What is needed: Starting at the first line of the listing below, repeat each line up to and including the one containing "return np.interp(-np.asarray(v, float), -VV, YV)". Leave out pictures.

Provided data:

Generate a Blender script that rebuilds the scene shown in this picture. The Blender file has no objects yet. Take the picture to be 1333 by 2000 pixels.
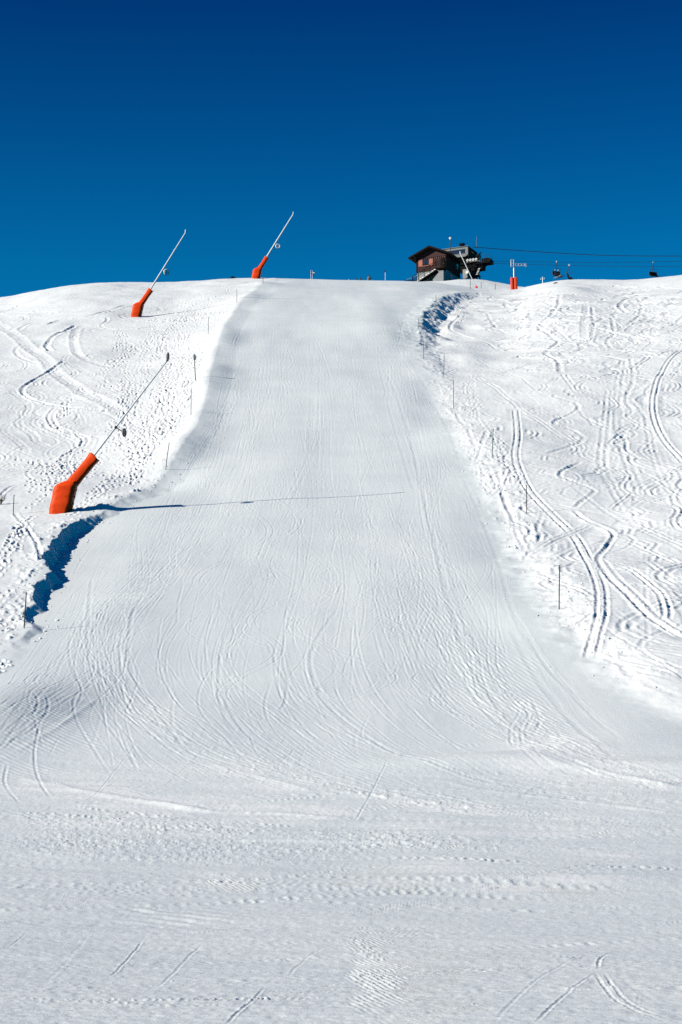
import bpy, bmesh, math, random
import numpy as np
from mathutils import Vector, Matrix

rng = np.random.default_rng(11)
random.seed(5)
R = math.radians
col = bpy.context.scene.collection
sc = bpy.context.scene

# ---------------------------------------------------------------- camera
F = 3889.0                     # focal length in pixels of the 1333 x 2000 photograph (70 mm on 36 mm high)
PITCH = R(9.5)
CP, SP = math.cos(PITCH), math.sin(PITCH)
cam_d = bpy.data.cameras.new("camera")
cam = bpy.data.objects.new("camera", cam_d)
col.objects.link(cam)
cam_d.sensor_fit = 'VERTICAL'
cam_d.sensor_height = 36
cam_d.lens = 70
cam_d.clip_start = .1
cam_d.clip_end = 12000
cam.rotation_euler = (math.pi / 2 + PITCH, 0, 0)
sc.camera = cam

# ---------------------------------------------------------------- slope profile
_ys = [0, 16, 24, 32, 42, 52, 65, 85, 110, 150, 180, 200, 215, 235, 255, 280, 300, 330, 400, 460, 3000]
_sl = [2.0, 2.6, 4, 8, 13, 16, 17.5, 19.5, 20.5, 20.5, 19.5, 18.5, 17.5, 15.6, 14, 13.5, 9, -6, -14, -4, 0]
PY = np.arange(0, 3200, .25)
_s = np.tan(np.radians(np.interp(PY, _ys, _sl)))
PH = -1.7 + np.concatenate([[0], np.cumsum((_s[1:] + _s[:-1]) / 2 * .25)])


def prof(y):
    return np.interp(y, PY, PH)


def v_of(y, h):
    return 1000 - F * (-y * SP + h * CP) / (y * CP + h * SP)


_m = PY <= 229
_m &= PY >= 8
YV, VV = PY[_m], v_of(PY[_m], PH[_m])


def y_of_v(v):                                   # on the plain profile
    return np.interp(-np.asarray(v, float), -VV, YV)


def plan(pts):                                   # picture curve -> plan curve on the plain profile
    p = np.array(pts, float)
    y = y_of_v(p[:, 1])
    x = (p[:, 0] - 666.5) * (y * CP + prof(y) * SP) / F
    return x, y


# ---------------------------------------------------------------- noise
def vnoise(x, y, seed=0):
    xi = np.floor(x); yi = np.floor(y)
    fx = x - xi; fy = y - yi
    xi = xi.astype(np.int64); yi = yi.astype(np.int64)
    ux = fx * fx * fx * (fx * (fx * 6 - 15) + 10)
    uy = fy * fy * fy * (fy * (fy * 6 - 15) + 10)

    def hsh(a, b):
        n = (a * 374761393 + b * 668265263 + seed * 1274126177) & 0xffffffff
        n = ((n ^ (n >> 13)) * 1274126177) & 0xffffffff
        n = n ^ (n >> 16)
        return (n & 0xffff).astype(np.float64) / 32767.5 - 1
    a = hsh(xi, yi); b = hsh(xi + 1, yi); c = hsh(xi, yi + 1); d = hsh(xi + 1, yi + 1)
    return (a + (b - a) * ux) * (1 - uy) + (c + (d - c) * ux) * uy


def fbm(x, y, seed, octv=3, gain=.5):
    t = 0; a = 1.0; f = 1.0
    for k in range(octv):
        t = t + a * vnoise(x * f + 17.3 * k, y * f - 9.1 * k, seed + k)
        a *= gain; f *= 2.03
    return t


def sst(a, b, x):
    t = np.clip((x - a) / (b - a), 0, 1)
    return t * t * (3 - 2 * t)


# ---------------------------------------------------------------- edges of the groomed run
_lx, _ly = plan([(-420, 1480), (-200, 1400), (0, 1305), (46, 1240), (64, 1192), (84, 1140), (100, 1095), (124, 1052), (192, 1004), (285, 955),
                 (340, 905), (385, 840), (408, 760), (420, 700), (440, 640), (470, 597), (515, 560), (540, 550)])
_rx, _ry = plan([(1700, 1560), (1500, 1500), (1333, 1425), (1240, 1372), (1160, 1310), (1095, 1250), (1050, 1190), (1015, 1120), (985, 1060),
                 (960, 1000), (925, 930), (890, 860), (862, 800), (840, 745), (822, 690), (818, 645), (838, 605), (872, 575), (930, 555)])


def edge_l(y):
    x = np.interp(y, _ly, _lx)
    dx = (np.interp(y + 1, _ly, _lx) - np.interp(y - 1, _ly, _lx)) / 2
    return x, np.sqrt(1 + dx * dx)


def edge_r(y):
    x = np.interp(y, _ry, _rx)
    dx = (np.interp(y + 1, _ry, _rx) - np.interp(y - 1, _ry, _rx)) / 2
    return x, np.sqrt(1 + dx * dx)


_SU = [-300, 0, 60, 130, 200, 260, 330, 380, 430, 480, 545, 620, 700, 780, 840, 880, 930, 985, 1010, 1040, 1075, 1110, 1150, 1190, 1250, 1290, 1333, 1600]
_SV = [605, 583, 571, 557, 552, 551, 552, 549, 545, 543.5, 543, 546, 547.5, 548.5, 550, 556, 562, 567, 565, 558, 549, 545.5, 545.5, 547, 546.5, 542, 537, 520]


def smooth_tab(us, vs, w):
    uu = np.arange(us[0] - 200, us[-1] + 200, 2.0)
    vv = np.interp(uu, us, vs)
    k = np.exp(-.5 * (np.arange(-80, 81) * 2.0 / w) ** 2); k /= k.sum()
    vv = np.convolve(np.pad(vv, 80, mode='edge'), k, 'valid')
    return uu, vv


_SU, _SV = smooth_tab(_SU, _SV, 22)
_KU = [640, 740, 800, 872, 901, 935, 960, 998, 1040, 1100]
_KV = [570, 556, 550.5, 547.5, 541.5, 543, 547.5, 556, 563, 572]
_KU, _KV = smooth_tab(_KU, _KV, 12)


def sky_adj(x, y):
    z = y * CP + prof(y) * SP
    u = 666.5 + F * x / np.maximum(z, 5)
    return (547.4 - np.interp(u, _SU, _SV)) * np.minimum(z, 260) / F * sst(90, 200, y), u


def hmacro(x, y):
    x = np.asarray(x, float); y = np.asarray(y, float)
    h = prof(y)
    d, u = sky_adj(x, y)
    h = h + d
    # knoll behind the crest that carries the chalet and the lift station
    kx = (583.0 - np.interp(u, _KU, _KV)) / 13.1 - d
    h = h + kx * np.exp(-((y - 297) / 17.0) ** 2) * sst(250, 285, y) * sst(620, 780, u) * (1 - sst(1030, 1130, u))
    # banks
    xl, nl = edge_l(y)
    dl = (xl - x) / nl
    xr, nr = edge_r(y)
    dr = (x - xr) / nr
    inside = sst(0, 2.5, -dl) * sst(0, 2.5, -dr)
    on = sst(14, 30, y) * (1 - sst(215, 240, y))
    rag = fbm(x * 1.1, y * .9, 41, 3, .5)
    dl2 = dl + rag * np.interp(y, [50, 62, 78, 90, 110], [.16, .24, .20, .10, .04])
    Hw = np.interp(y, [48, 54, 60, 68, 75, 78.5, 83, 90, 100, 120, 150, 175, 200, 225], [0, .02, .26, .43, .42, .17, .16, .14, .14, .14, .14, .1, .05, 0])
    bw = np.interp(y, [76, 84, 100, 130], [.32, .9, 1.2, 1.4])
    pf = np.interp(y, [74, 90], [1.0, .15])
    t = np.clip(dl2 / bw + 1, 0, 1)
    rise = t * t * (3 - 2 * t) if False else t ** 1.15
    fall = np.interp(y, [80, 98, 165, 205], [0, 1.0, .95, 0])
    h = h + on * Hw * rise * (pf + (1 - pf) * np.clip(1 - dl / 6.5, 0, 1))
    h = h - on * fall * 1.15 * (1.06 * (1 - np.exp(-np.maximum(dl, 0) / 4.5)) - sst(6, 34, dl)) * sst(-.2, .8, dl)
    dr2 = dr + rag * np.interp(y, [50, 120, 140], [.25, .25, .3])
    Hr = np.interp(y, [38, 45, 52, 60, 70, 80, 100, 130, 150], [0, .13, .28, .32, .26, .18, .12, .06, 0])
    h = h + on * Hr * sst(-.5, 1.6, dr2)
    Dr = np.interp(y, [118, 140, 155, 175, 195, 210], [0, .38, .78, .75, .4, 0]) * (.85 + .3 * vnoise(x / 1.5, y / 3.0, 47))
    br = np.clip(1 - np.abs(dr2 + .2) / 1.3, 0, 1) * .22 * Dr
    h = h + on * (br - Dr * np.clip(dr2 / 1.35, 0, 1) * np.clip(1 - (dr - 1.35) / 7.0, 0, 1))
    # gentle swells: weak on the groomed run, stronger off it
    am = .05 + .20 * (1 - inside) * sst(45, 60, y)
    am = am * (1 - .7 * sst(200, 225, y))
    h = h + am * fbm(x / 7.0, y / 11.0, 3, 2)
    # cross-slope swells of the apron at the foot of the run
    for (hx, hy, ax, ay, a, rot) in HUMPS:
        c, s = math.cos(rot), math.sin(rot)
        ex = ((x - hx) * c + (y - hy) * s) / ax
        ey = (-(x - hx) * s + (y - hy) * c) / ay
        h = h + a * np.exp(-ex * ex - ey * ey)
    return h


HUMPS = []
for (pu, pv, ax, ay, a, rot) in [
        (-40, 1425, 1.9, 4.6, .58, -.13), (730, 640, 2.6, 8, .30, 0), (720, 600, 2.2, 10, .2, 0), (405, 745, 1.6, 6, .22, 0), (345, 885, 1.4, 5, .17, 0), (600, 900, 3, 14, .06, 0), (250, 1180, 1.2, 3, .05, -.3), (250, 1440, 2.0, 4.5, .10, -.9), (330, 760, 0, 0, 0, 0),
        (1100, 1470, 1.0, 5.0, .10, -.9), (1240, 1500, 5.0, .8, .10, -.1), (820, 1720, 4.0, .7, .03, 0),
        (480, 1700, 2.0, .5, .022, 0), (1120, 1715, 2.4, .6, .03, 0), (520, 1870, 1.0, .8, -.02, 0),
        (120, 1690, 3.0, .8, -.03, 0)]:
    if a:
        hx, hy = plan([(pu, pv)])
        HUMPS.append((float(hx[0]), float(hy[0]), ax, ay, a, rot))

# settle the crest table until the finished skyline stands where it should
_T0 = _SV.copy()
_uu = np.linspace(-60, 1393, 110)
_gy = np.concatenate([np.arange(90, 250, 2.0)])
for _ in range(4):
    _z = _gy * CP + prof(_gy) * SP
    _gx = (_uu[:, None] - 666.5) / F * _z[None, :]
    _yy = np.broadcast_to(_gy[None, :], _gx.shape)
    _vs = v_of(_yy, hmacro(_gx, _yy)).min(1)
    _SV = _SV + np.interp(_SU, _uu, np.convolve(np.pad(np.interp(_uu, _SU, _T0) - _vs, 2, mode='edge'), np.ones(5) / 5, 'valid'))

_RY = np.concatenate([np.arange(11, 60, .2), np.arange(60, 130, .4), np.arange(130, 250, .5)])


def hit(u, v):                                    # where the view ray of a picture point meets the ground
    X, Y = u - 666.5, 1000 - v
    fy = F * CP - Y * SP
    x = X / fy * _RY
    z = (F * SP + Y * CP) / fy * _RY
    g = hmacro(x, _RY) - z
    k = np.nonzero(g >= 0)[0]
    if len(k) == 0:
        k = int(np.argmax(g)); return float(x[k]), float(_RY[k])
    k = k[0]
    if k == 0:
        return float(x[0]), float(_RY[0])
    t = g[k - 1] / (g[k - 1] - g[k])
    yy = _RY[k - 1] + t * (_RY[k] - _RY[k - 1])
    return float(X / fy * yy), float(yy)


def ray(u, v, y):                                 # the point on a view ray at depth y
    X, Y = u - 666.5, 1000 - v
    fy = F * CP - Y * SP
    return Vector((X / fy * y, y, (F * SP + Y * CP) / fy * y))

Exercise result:
Generate a Blender script that rebuilds the scene shown in this picture. The Blender file has no objects yet. Take the picture to be 1333 by 2000 pixels.
import bpy, bmesh, math, random
import numpy as np
from mathutils import Vector, Matrix

rng = np.random.default_rng(11)
random.seed(5)
R = math.radians
col = bpy.context.scene.collection
sc = bpy.context.scene

# ---------------------------------------------------------------- camera
F = 3889.0                     # focal length in pixels of the 1333 x 2000 photograph (70 mm on 36 mm high)
PITCH = R(9.5)
CP, SP = math.cos(PITCH), math.sin(PITCH)
cam_d = bpy.data.cameras.new("camera")
cam = bpy.data.objects.new("camera", cam_d)
col.objects.link(cam)
cam_d.sensor_fit = 'VERTICAL'
cam_d.sensor_height = 36
cam_d.lens = 70
cam_d.clip_start = .1
cam_d.clip_end = 12000
cam.rotation_euler = (math.pi / 2 + PITCH, 0, 0)
sc.camera = cam

# ---------------------------------------------------------------- slope profile
_ys = [0, 16, 24, 32, 42, 52, 65, 85, 110, 150, 180, 200, 215, 235, 255, 280, 300, 330, 400, 460, 3000]
_sl = [2.0, 2.6, 4, 8, 13, 16, 17.5, 19.5, 20.5, 20.5, 19.5, 18.5, 17.5, 15.6, 14, 13.5, 9, -6, -14, -4, 0]
PY = np.arange(0, 3200, .25)
_s = np.tan(np.radians(np.interp(PY, _ys, _sl)))
PH = -1.7 + np.concatenate([[0], np.cumsum((_s[1:] + _s[:-1]) / 2 * .25)])


def prof(y):
    return np.interp(y, PY, PH)


def v_of(y, h):
    return 1000 - F * (-y * SP + h * CP) / (y * CP + h * SP)


_m = PY <= 229
_m &= PY >= 8
YV, VV = PY[_m], v_of(PY[_m], PH[_m])


def y_of_v(v):                                   # on the plain profile
    return np.interp(-np.asarray(v, float), -VV, YV)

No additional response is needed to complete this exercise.